Leave out the pictures and set down exactly the lines from the start of the listing through the one with "(.018, .045, .235), .005), 'black', t)", both included.

****

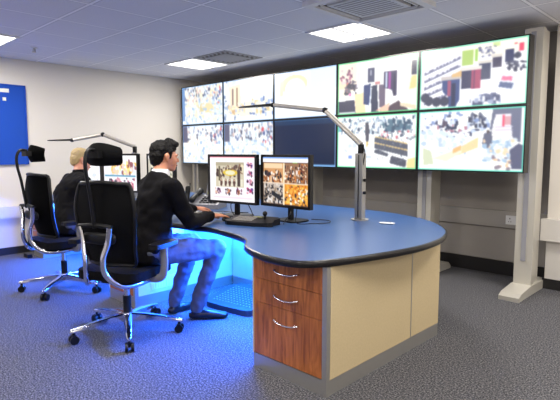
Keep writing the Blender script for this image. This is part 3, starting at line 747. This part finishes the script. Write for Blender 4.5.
t = thing('desk_phone', 'grey and black desk phone with a tilted display, beside the near keyboard', 'phone', (-3.82, 2.90, .7315), .55); t.scale = (1.2, 1.15, 1.2)
bm = bmesh.new(); prism([(-.13, -.11), (.13, -.11), (.13, .11), (-.13, .11)], 0, .04, bm)
for v in bm.verts:
    if v.co.z > .01: v.co.z = .035+(v.co.y+.11)*.30
obj('base', bm, 'grey', t, bevel=.006)
mtx = Matrix.Translation((.03, .09, .1)) @ Matrix.Rotation(math.radians(-32), 4, 'X')
d = obj('display_hood', box(-.075, .075, -.005, .012, -.02, .11, mtx=mtx), 'grey', t, bevel=.004)
obj('display', box(-.058, .058, -.008, -.005, .0, .09, mtx=mtx), 'lcd', d)
bm = bmesh.new()
for i in range(5):
    for j_ in range(4): 
        y = -.08+j_*.035; box(-.04+i*.03, -.02+i*.03, y, y+.022, .037+(y+.12)*.3, .044+(y+.12)*.3, bm)
obj('keys', bm, 'black', t)
bm = bmesh.new(); chain(bm, [((-.095, -.09, .07), .026), ((-.095, 0, .1), .018), ((-.095, .1, .125), .028)])
obj('handset', bm, 'black', t, smooth=True)
t = thing('cordless_phone', 'black handset standing upright in its cradle left of the desk phone', 'phone', (-3.99, 2.78, .7315), .5)
obj('cradle', box(-.045, .045, -.05, .05, 0, .05), 'black', t, bevel=.012)
bm = bmesh.new(); chain(bm, [((0, 0, .05), (.027, .016, .02)), ((0, .02, .13), (.025, .014, .02)), ((0, .035, .19), (.027, .018, .02))]); obj('handset', bm, 'black', t, smooth=True)
obj('antenna', cyl((.018, .04, .2), (.018, .045, .235), .005), 'black', t)

# ------------------------------------------------------------------ task chairs  (local: faces +y, hub at the origin)
def make_chair(label, loc, rz):
    t = thing('task_chair', label, 'office chair', loc, rz, 'mesh task chairs of the operators')
    # five star base
    b = cyl((0, 0, .085), (0, 0, .15), .045, .036, seg=20); obj('hub', b, 'polished', t, smooth=True)
    for k_ in range(5):
        a = math.radians(90+72*k_+BASE_TWIST[0]); d = V((math.cos(a), math.sin(a), 0)); s = V((-d.y, d.x, 0))
        bm = bmesh.new(); rr = []
        for f, w_, z0, z1 in ((.02, .030, .09, .145), (.13, .026, .095, .138), (.27, .021, .09, .118), (.375, .016, .078, .100), (.39, .010, .078, .094)):
            c = d*f; rr.append([bm.verts.new(c+s*w_*x+V((0, 0, z))) for x, z in ((-1, z0), (1, z0), (1, z1-.006), (.6, z1), (-.6, z1), (-1, z1-.006))])
        for A, B_ in zip(rr, rr[1:]):
            for i in range(6): bm.faces.new((A[i], A[(i+1) % 6], B_[(i+1) % 6], B_[i]))
        bm.faces.new(rr[0][::-1]); bm.faces.new(rr[-1])
        lg = obj('base_leg', bm, 'polished', t, bevel=.003, smooth=True)
        c = d*.365
        bm = bmesh.new()
        for sg in (-1, 1): cyl(c+s*sg*.010+V((0, 0, .029)), c+s*sg*.028+V((0, 0, .029)), .029, bm=bm, seg=20)
        cyl(c+V((0, 0, .03)), c+V((0, 0, .085)), .009, bm=bm); box(-.012, .012, -.026, .02, .045, .062, bm, Matrix.Translation(c) @ Matrix.Rotation(a, 4, 'Z'))
        obj('caster', bm, 'black', lg, smooth=True)
    obj('gas_column', cyl((0, 0, .14), (0, 0, .27), .028, seg=20), 'black', t, smooth=True)
    obj('piston', cyl((0, 0, .14), (0, 0, .40), .021, seg=20), 'polished', t, smooth=True)
    b = box(-.10, .10, -.14, .12, .385, .43); obj('tilt_mechanism', b, 'black', t, bevel=.02)
    # seat
    bm = bmesh.new(); prism(closed_smooth([(-.22, -.22), (0, -.24), (.22, -.22), (.25, 0), (.245, .19), (.12, .25), (-.12, .25), (-.245, .19), (-.25, 0)], 4), .43, .49, bm)
    for v in bm.verts:
        if v.co.y > .2: v.co.z -= (v.co.y-.2)*.5
    obj('seat', bm, 'blacksoft', t, bevel=.022, segs=3, smooth=True)
    # two bright S shaped frame tubes that sweep from under the seat up the back
    for s in (-1, 1):
        obj('back_frame', tube([(s*.20, .16, .415), (s*.20, .02, .405), (s*.175, -.14, .395), (s*.125, -.25, .415), (s*.075, -.315, .50), (s*.07, -.325, .60), (s*.095, -.305, .70), (s*.115, -.31, .80)], .0165, seg=12, flat=1.2), 'polished', t, smooth=True)
    # backrest: curved mesh sheet with a rim
    def bk(u, v):   # u -1..1, v 0..1
        w_ = (.175+.058*math.sin(PI*min(1, v*1.15)*.5)) * (1-.18*max(0, v-.75)/.25)
        y = -.195-.035*math.sin(v*PI*.9)-.055*v+.06*u*u
        return V((u*w_, y, .53+.55*v-.02*u*u*v))
    bm = bmesh.new(); N1, N2 = 14, 18; G = [[bm.verts.new(bk(-1+2*i/N1, j_/N2)) for i in range(N1+1)] for j_ in range(N2+1)]
    for j_ in range(N2):
        for i in range(N1): bm.faces.new((G[j_][i], G[j_][i+1], G[j_+1][i+1], G[j_+1][i]))
    bmesh.ops.solidify(bm, geom=bm.faces[:], thickness=.012)
    bkm = obj('backrest', bm, 'blacksoft', t, smooth=True)
    rim = [bk(-1, v/6) for v in range(7)]+[bk(u/3, 1) for u in range(-2, 4)]+[bk(1, v/6) for v in range(5, -1, -1)]+[bk(u/3, 0) for u in range(2, -3, -1)]+[bk(-1, 0)]
    obj('rim', tube(rim, .014, seg=8, smooth=3), 'black', bkm, smooth=True)
    # cross bar, lumbar pad
    obj('cross_bar', tube([(-.125, -.305, .80), (0, -.305, .81), (.125, -.305, .80)], .015, seg=10), 'black', t, smooth=True)
    bm = bmesh.new(); hull(bm, [((-.10, -.272, .72), (.03, .012, .035)), ((.10, -.272, .72), (.03, .012, .035)), ((0, -.28, .72), (.04, .012, .04))]); obj('lumbar_pad', bm, 'black', t, smooth=True)
    # headrest on a hooked arm
    obj('headrest_arm', tube([(-.0, -.31, .79), (0, -.325, .90), (0, -.345, 1.03), (0, -.37, 1.15), (0, -.37, 1.235), (0, -.34, 1.285), (0, -.285, 1.285)], .012, seg=10), 'black', t, smooth=True)
    bm = bmesh.new(); G = []
    for j_ in range(9):
        row = []; vv = j_/8
        for i in range(13):
            u = -1+i/6; hw = .150*math.sqrt(max(.02, 1-abs(2*vv-1)**3.2*.35)); hh = .15*(1-.25*u*u)
            row.append(bm.verts.new((u*hw, -.245-.02*math.sin(PI*vv)+.06*u*u, 1.258+(vv-.5)*hh-.012*u*u)))
        G.append(row)
    for j_ in range(8):
        for i in range(12): bm.faces.new((G[j_][i], G[j_][i+1], G[j_+1][i+1], G[j_+1][i]))
    bmesh.ops.solidify(bm, geom=bm.faces[:], thickness=.035)
    hr = obj('headrest', bm, 'blacksoft', t, bevel=.012, segs=3, smooth=True)
    obj('headrest_bracket', box(-.045, .045, -.31, -.265, 1.235, 1.28), 'black', hr, bevel=.008)
    # arms
    for s in (-1, 1):
        bm = tube([(s*.18, .0, .405), (s*.28, .0, .42), (s*.315, -.01, .50), (s*.32, -.02, .64)], .019, seg=10, flat=1.5)
        ar = obj('armrest_support', bm, 'silverplastic' if False else 'grey', t, smooth=True)
        bm = prism(closed_smooth([(s*.32-.042, -.13), (s*.32, -.15), (s*.32+.042, -.13), (s*.32+.045, .08), (s*.32, .11), (s*.32-.045, .08)], 4), .642, .672)
        obj('armrest_pad', bm, 'black', t, bevel=.010, smooth=True)
    return t
BASE_TWIST = [1]
c1 = make_chair('black high backed mesh task chair with bright frame under the near dark haired operator', (-3.13, 1.66, 0), math.radians(26))
c2 = copy_tree(c1); c2.location = (-4.56, 1.80, 0); c2.rotation_euler.z = math.radians(5)
c2['label'] = 'black high backed mesh task chair seen side on, under the far grey haired operator'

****

[EXERCISE ANSWER]
Keep writing the Blender script for this image. This is part 3, starting at line 747. This part finishes the script. Write for Blender 4.5.
t = thing('desk_phone', 'grey and black desk phone with a tilted display, beside the near keyboard', 'phone', (-3.82, 2.90, .7315), .55); t.scale = (1.2, 1.15, 1.2)
bm = bmesh.new(); prism([(-.13, -.11), (.13, -.11), (.13, .11), (-.13, .11)], 0, .04, bm)
for v in bm.verts:
    if v.co.z > .01: v.co.z = .035+(v.co.y+.11)*.30
obj('base', bm, 'grey', t, bevel=.006)
mtx = Matrix.Translation((.03, .09, .1)) @ Matrix.Rotation(math.radians(-32), 4, 'X')
d = obj('display_hood', box(-.075, .075, -.005, .012, -.02, .11, mtx=mtx), 'grey', t, bevel=.004)
obj('display', box(-.058, .058, -.008, -.005, .0, .09, mtx=mtx), 'lcd', d)
bm = bmesh.new()
for i in range(5):
    for j_ in range(4): 
        y = -.08+j_*.035; box(-.04+i*.03, -.02+i*.03, y, y+.022, .037+(y+.12)*.3, .044+(y+.12)*.3, bm)
obj('keys', bm, 'black', t)
bm = bmesh.new(); chain(bm, [((-.095, -.09, .07), .026), ((-.095, 0, .1), .018), ((-.095, .1, .125), .028)])
obj('handset', bm, 'black', t, smooth=True)
t = thing('cordless_phone', 'black handset standing upright in its cradle left of the desk phone', 'phone', (-3.99, 2.78, .7315), .5)
obj('cradle', box(-.045, .045, -.05, .05, 0, .05), 'black', t, bevel=.012)
bm = bmesh.new(); chain(bm, [((0, 0, .05), (.027, .016, .02)), ((0, .02, .13), (.025, .014, .02)), ((0, .035, .19), (.027, .018, .02))]); obj('handset', bm, 'black', t, smooth=True)
obj('antenna', cyl((.018, .04, .2), (.018, .045, .235), .005), 'black', t)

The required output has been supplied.